Bolsonaro recebeu e editou documentos que dariam embasamento jurídico à ruptura institucional, se reuniu com os comandantes das Forças Armadas para consultar a anuência das tropas à ideia e teve conhecimento de um plano para executar o presidente Lula (PT), o vice-presidente Geraldo Alckmin (PSB) e o ministro Alexandre de Moraes antes da troca de governo.
Em 30 de dezembro, às vésperas de concluir o mandato, Bolsonaro viajou para os Estados Unidos, não passou a faixa presidencial ao sucessor e só retornou ao país depois de três meses. Na ausência do político, apoiadores mantiveram os acampamentos em frente a quartéis, amplificaram as manifestações e invadiram e depredaram as sedes dos Três Poderes da República, em Brasília, em tentativa derradeira de mobilizar uma intervenção militar.
Em fevereiro de 2024, a PF deflagrou a Operação Tempus Veritatis, primeira a cumprir mandados relativos ao plano golpista, com base na delação premiada do tenente-coronel Mauro Cid, ex-ajudante de ordens de Bolsonaro. Em novembro, foi a vez da Operação Contragolpe, cujas apurações ampliaram o comprometimento do ex-presidente com a trama. As investigações embasaram uma denúncia da PGR (Procuradoria-Geral da República), enviada ao STF em fevereiro de 2025.
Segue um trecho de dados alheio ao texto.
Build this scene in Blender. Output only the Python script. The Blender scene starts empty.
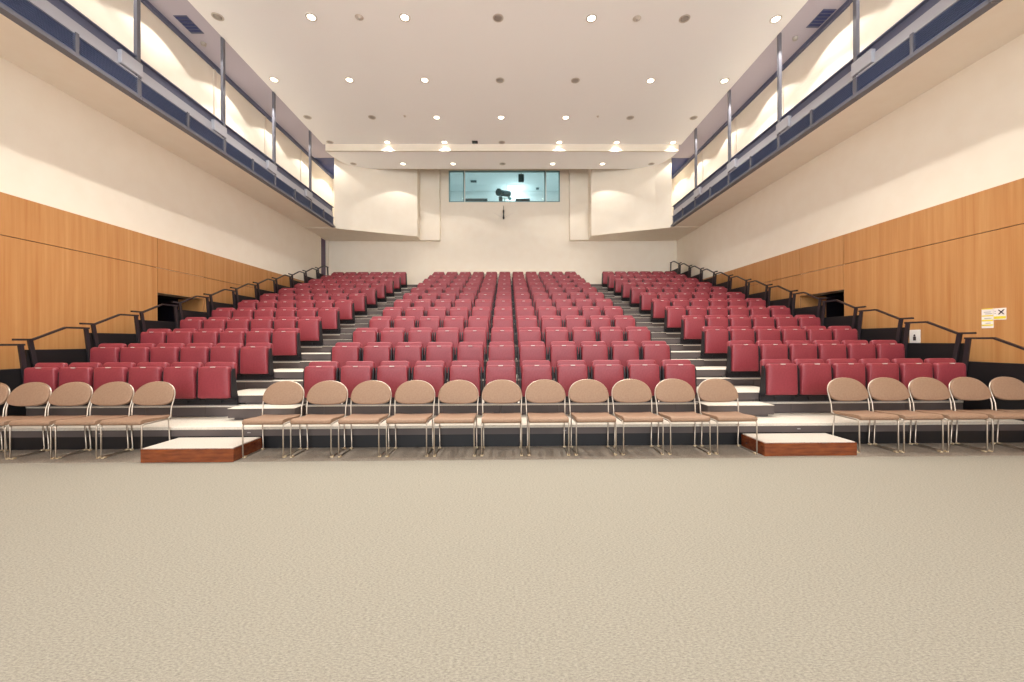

Em março, Bolsonaro e os demais acusados de idealizarem e planejarem a ruptura tornaram-se réus no tribunal, que os acusou de cinco crimes, cujas penas, somadas, podem chegar a 43 anos de prisão:
– Organização criminosa armada;
– Tentativa de abolição violenta do Estado Democrático de Direito; – Golpe de Estado; – Dano qualificado pela violência e grave ameaça contra o patrimônio da União, e com considerável prejuízo para a vítima; – Deterioração de patrimônio tombado.Para os advogados do ex-presidente, os episódios descritos na denúncia da PGR são políticos e, quando muito, atos preparatórios que não podem ser punidos criminalmente; por sua vez, os documentos que descreviam o plano de ruptura não têm assinatura ou valor de fato. Bolsonaro admitiu ter discutido “possibilidades” com os chefes das Forças Armadas após perder a eleição, mas disse não ter cogitado usurpar a democracia e repete que não há golpe sem tanques de guerra na rua.